Expect 15% To 20% RPS Increases From Microhoo! Deal (Citi)
The Microhoo! search partnership is largely expected to be wrapped up by the end of the year so analysts are starting to take a closer look at the implications for the combined search effort.  Citi analyst Walter Pritchard took a “deep-dive” into the deal and expects following:

  • Combining platforms and advertisers should increase competition for keywords and increase revenue-per-search (RPS) 15% to 20%.
  • Expect a pre-holiday launch, but pushing the launch to early 2011 would not have a significant impact.
  • Overall share improvements should be nominal given limited indications user experience will improve much.

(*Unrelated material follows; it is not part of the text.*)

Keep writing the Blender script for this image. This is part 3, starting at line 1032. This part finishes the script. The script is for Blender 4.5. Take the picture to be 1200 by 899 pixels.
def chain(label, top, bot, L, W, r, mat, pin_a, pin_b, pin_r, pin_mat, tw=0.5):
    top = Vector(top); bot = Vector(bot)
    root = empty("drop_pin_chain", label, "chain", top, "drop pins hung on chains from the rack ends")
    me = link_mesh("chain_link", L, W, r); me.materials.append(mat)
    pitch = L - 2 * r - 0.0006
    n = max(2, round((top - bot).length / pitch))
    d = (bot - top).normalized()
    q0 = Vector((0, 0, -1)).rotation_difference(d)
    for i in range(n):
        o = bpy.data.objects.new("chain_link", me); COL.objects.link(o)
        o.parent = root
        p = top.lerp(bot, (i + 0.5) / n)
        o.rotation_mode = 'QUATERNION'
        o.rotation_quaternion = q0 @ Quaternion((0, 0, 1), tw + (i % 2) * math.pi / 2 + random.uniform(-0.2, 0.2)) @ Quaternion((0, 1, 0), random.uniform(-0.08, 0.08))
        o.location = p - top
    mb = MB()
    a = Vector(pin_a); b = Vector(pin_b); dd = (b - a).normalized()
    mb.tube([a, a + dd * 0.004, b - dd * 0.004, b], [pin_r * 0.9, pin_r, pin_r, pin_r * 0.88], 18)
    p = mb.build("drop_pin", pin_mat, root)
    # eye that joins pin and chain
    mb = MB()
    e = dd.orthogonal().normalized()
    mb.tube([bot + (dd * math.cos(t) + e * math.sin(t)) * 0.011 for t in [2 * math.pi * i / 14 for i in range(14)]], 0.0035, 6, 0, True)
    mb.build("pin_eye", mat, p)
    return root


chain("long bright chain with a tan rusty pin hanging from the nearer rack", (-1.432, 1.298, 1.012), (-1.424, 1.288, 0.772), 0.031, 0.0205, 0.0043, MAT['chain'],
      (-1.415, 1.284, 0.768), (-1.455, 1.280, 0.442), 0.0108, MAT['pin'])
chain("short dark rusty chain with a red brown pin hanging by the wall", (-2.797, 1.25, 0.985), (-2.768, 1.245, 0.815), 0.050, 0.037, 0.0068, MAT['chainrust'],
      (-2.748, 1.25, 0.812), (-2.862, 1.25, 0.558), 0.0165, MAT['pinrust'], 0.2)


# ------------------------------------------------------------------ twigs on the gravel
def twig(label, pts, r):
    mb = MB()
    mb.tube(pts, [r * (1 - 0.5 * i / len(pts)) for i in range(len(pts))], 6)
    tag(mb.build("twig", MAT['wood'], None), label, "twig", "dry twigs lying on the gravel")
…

Major Shakeup At Microsoft’s Entertainment Division (Business Insider)
With Apple and Google further distancing themselves from Microsoft in the mobile and gadget markets Microsoft is making a change.  Business Insider’s Henry Blodget points out that Microsoft’s XBOX is holding its own in a challenging gaming industry, but the lack of progress at the Entertainment division has led to the departure of Chief Experience officer and CTO of Entertainment and Devices division J Allard.  More change are apparently on the way.  Given the lackluster performance of Microsoft’s mobile and gadgets initiative the company had to do something.  With the recent baffling release of The Kin, it’s probably too late.

Microsoft Finds In-Game Ads Work Really Well (Seattle PI)
Bing recently ran an ad campaign within certain XBox games and found the results surprisingly encouraging.  Specifically, “double the number of people – a 108 per cent increase – used Bing in the four weeks following their first ad impression than the number of people who did in the four weeks before their first impression.”  In addition, “75 per cent [of gamers] liked the ads and 67 per cent thought the ads made the games more realistic. Ad recall was a whopping 71 per cent.”  This is a good sign for in-game advertising, but console gaming has larger problems and represents less than 4% of Microsoft’s overall revenue.